Halkın nabzını niye tutmuyorum

KENDİ kendime soruyorum.

“Ben tembel bir gazeteci miyim?”

Bakıyorum, bütün arkadaşlarım seçim meydanlarında, kasaba kasaba, şehir şehir dolaşıyorlar.
Bense oturduğum yerden ahkâm kesiyorum.
Öyle yapıyorum ama bir yandan da yazdıklarını merakla okuyorum.
Yine de içimden seçim gezilerine katılmak gelmiyor.
Böyle olunca da, insan kendi kendine gerekçeler buluyor, bulamazsa da yaratıyor.
Bulduğum veya uydurduğum gerekçeler şunlar:
¡ ¡ ¡
BİR:
21’nci yüzyılda, seçim mitingi denen propaganda biçimini köhne buluyorum.
Mekaniği çocukluğumdan beri hiç değişmiyor.
Her şehirde tekrarlanan basmakalıp yargılar; yerel birkaç motifle desteklenmiş aynı sloganlar; şehrin futbol kulübüne ve birkaç mahalli figürüne yapılan göndermeler...
Yıllardır gördüğümüz şey bu.
Değişen sadece seçim otobüslerinin kalitesi, teknik donanım.
Bir de 70’li yıllarda Ecevit’in ceketi ve kravatı atıp, gömlekli kampanya dönemini açması.
İKİ:
Hafızamda seçim meydanları ile ilgili iki çok kötü hatıra var.
1979 araseçimlerinde, Ecevit’in danışman kadrosundaydım.
Beş şehirde yapılan seçim gezilerine katıldım.
Hepsinde de meydanlar alabildiğine dolu, insanlar olabildiğine canlıydı.
Sokak aralarında büyük ilgi vardı. Yani her şey, CHP’nin 1977 seçimlerinde aldığı yüzde 42 oyu yine alabileceğini gösteriyordu..
Ama CHP hezimete uğradı, Demirel 5 ildeki seçimlerin hepsini ezici şekilde kazandı.
¡ ¡ ¡
O gün anladım ki; sosyolog olarak, seçim meydanından zerre kadar bir şey anlamıyordum.
“Halkın nabzını tutmak” denen şeyi bir türlü öğrenemiyorum.
Ben öğrenemiyorum da, başka gazeteciler öğrenebiliyor mu?
¡ ¡ ¡
2007 seçimlerinden önce “halkın nabzını tuttuğunu” sanan gazetecilerin yazdıklarına bir bakın.
Bütün hayatım boyunca en anlamlı seçim yazısını o yıl yazmıştım.
“Arkadaşlarıma kefil değilim” demiştim.
Seçim meydanına inmemiş, “halkın nabzını tutmamış olan ben” haklı çıktım.

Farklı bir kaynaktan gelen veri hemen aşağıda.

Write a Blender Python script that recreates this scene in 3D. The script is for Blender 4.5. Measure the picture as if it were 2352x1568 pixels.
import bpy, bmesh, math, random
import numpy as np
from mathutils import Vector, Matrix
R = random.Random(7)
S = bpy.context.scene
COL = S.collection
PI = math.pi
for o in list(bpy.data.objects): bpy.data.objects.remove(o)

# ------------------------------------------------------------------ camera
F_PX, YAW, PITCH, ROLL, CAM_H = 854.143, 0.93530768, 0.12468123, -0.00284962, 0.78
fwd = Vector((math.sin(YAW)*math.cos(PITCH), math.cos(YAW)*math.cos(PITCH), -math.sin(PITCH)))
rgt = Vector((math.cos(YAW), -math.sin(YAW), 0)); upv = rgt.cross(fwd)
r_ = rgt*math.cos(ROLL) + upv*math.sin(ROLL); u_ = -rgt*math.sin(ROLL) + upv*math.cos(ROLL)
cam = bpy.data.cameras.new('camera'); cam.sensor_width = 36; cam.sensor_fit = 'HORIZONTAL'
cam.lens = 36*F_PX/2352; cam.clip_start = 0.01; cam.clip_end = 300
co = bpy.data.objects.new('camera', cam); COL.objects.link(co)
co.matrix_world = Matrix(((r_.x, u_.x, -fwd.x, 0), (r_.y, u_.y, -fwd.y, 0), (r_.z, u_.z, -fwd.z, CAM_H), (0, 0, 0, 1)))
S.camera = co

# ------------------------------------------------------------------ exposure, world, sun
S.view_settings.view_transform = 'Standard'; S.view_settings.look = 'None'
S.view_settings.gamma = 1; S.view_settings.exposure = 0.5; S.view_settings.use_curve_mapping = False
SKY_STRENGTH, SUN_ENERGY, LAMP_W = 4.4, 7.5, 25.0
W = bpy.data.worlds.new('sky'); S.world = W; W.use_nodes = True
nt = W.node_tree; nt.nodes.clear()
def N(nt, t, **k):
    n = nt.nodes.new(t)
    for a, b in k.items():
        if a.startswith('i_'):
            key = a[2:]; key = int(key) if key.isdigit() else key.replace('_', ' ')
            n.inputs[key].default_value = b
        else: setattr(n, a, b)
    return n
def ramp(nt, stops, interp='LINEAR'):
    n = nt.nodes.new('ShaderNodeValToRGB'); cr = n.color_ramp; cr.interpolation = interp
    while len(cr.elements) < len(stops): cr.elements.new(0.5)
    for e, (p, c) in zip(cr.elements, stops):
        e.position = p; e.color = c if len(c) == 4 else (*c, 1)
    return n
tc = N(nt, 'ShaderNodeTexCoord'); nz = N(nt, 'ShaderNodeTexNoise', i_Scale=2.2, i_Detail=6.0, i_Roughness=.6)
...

AK Parti oyunu yüzde 47’ye çıkardı.
İşte o yüzden ben, “halkın nabzını tutmam”.
Çünkü tutamam.
Tutmaya kalksam elimden kaçar.
Yıllar boyunca seçim kampanyaları değişmedi, gazetecilerin çalışma biçimleri de değişmedi.
Üç şey yapıldı:
Seçim otobüsünün üzerinden kalabalığa bakıldı.

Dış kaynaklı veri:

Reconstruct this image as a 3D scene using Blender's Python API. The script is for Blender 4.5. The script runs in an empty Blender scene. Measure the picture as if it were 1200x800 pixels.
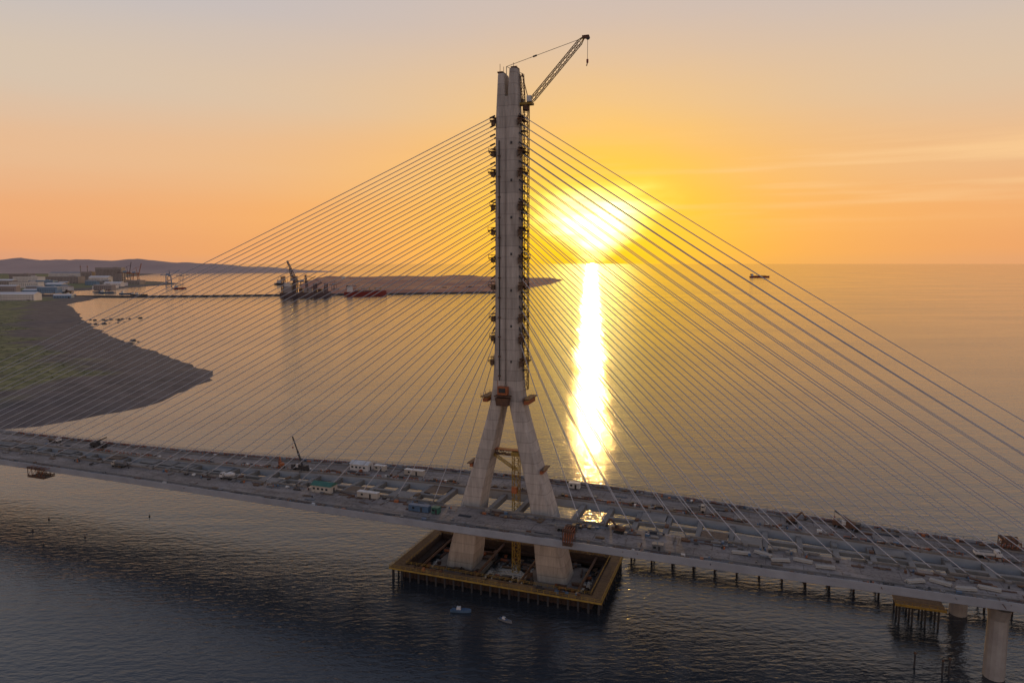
import bpy, math, random
import numpy as np
from mathutils import Vector, Matrix
random.seed(7); np.random.seed(7)
sc=bpy.context.scene
ANG=math.radians(-19.8); ORG=Vector((-1.2,280,0))
RB=Matrix.Rotation(ANG,4,'Z'); MBR=Matrix.Translation(ORG)@RB

# ---------------------------------------------------------------- materials
def newmat(name):
    m=bpy.data.materials.new(name); m.use_nodes=True
    nt=m.node_tree; b=nt.nodes['Principled BSDF']; return m,nt,b
def mat(name,c1,c2=None,scale=0.5,rough=0.75,bump=0.0,bscale=None,metal=0.0,detail=6):
    m,nt,b=newmat(name)
    if c2 is None: c2=tuple(x*0.7 for x in c1)
    tc=nt.nodes.new('ShaderNodeTexCoord')
    n=nt.nodes.new('ShaderNodeTexNoise'); n.inputs['Scale'].default_value=scale; n.inputs['Detail'].default_value=detail
    n.inputs['Roughness'].default_value=0.65
    nt.links.new(tc.outputs['Object'],n.inputs['Vector'])
    r=nt.nodes.new('ShaderNodeValToRGB'); r.color_ramp.elements[0].position=0.32; r.color_ramp.elements[1].position=0.68
    r.color_ramp.elements[0].color=(*c2,1); r.color_ramp.elements[1].color=(*c1,1)
    nt.links.new(n.outputs[0],r.inputs[0]); nt.links.new(r.outputs[0],b.inputs['Base Color'])
    b.inputs['Roughness'].default_value=rough; b.inputs['Metallic'].default_value=metal
    if bump>0:
        n2=nt.nodes.new('ShaderNodeTexNoise'); n2.inputs['Scale'].default_value=bscale or scale*4; n2.inputs['Detail'].default_value=5
        nt.links.new(tc.outputs['Object'],n2.inputs['Vector'])
        bp=nt.nodes.new('ShaderNodeBump'); bp.inputs['Distance'].default_value=bump; bp.inputs['Strength'].default_value=1
        nt.links.new(n2.outputs[0],bp.inputs['Height']); nt.links.new(bp.outputs[0],b.inputs['Normal'])
    return m
M={}
M['steel_rust']=mat('rusty_steel',(.16,.075,.04),(.07,.04,.03),.6,.8)
M['darkrust']=mat('dark_sheet_pile',(.075,.045,.035),(.035,.025,.022),.6,.85)
M['orange']=mat('orange_paint',(.42,.13,.045),(.25,.08,.035),.7,.7)
M['yellow']=mat('yellow_paint',(.45,.29,.05),(.24,.155,.035),.5,.65)
M['white']=mat('white_paint',(.66,.66,.66),(.46,.45,.44),.5,.6)
M['grey']=mat('grey_steel',(.2,.2,.21),(.12,.125,.135),.5,.6)
M['dark']=mat('dark_steel',(.05,.05,.055),(.025,.025,.03),.5,.6)
M['blue']=mat('blue_paint',(.09,.16,.27),(.06,.11,.18),.5,.6)
M['green']=mat('green_paint',(.05,.17,.13),(.03,.11,.085),.5,.65)
M['red']=mat('red_paint',(.3,.045,.035),(.18,.03,.025),.5,.6)
M['glass']=mat('window_glass',(.03,.04,.05),(.02,.025,.03),.5,.15)
M['tyre']=mat('tyre_rubber',(.02,.02,.02),(.015,.015,.015),2,.9)
M['timber']=mat('timber',(.2,.13,.08),(.1,.065,.045),.8,.85)
M['conc']=mat('bare_concrete',(.27,.24,.22),(.16,.145,.132),.15,.85,.03,2)
M['pierc']=mat('pier_concrete',(.4,.38,.36),(.28,.26,.25),.15,.85,.03,2)
M['cable']=mat('cable_sheath',(.5,.51,.55),(.4,.41,.46),.05,.45)
M['roofgrey']=mat('roof_sheet',(.3,.3,.31),(.2,.2,.2),.05,.7)
M['cream']=mat('cream_cladding',(.5,.46,.4),(.38,.34,.3),.1,.7)
M['bark']=mat('rock',(.09,.075,.07),(.045,.04,.038),.3,.95)

def mast_mat():
    m,nt,b=newmat('mast_concrete'); L=nt.links.new
    tc=nt.nodes.new('ShaderNodeTexCoord'); sp=nt.nodes.new('ShaderNodeSeparateXYZ'); L(tc.outputs['Object'],sp.inputs[0])
    d=nt.nodes.new('ShaderNodeMath'); d.operation='DIVIDE'; d.inputs[1].default_value=4.2; L(sp.outputs[2],d.inputs[0])
    fr=nt.nodes.new('ShaderNodeMath'); fr.operation='FRACT'; L(d.outputs[0],fr.inputs[0])
    lt=nt.nodes.new('ShaderNodeMath'); lt.operation='LESS_THAN'; lt.inputs[1].default_value=.06; L(fr.outputs[0],lt.inputs[0])
    fl=nt.nodes.new('ShaderNodeMath'); fl.operation='FLOOR'; L(d.outputs[0],fl.inputs[0])
    wn=nt.nodes.new('ShaderNodeTexWhiteNoise'); wn.noise_dimensions='1D'; L(fl.outputs[0],wn.inputs['W'])
    mp=nt.nodes.new('ShaderNodeMapping'); mp.inputs['Scale'].default_value=(1,1,.12); L(tc.outputs['Object'],mp.inputs[0])
    n=nt.nodes.new('ShaderNodeTexNoise'); n.inputs['Scale'].default_value=.55; n.inputs['Detail'].default_value=7; n.inputs['Roughness'].default_value=.7
    L(mp.outputs[0],n.inputs['Vector'])
    r=nt.nodes.new('ShaderNodeValToRGB'); e=r.color_ramp.elements
    e[0].position=.3; e[0].color=(.32,.28,.25,1); e[1].position=.68; e[1].color=(.58,.52,.47,1); L(n.outputs[0],r.inputs[0])
    mr=nt.nodes.new('ShaderNodeMapRange'); mr.inputs['To Min'].default_value=.84; mr.inputs['To Max'].default_value=1.08; L(wn.outputs[0],mr.inputs[0])
    ml=nt.nodes.new('ShaderNodeMath'); ml.operation='MULTIPLY'; ml.inputs[1].default_value=-.3; L(lt.outputs[0],ml.inputs[0])
    ad=nt.nodes.new('ShaderNodeMath'); L(mr.outputs[0],ad.inputs[0]); L(ml.outputs[0],ad.inputs[1])
    vm=nt.nodes.new('ShaderNodeVectorMath'); vm.operation='SCALE'; L(r.outputs[0],vm.inputs[0]); L(ad.outputs[0],vm.inputs['Scale'])
    L(vm.outputs[0],b.inputs['Base Color']); b.inputs['Roughness'].default_value=.8
    return m
M['mast']=mast_mat()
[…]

Otobüsten inilip, mitinge katılanların arasına karışıldı.
Bir de balkonlardan bakan insanların tepkisi ölçülmeye çalışıldı.
Peki netice?
Netice şu: Hepimize her gün okuyacağımız renkli gözlemler geldi.
Ama seçim sonucunu tahmin derseniz; benim gördüğüm masa başında oturanlarınkinden daha isabetli olmadı.
O zaman geliyorum asıl soruya: Seçim mitingleri halkın oy verme eğilimini etkiliyor mu?
Etkiliyorsa ne ölçüde etkiliyor.
Bu konuda ciddi araştırma var mı bilmiyorum, ama cüretkâr bir peşin hükümle şunu söyleyebilirim:
O araştırmaların sonuçlarının, seçim anketlerinden çok daha itibarlı olacağını sanmıyorum.
Yine de renk renktir, gazeteciler halkın nabzını tutmaya devam etmelidir.
Bense halkın nabzını uzaktan tutmayı tercih ediyorum.
Çünkü travmalarımı henüz atmadım, hayatımın sonuna kadar atabileceğimi de sanmıyorum.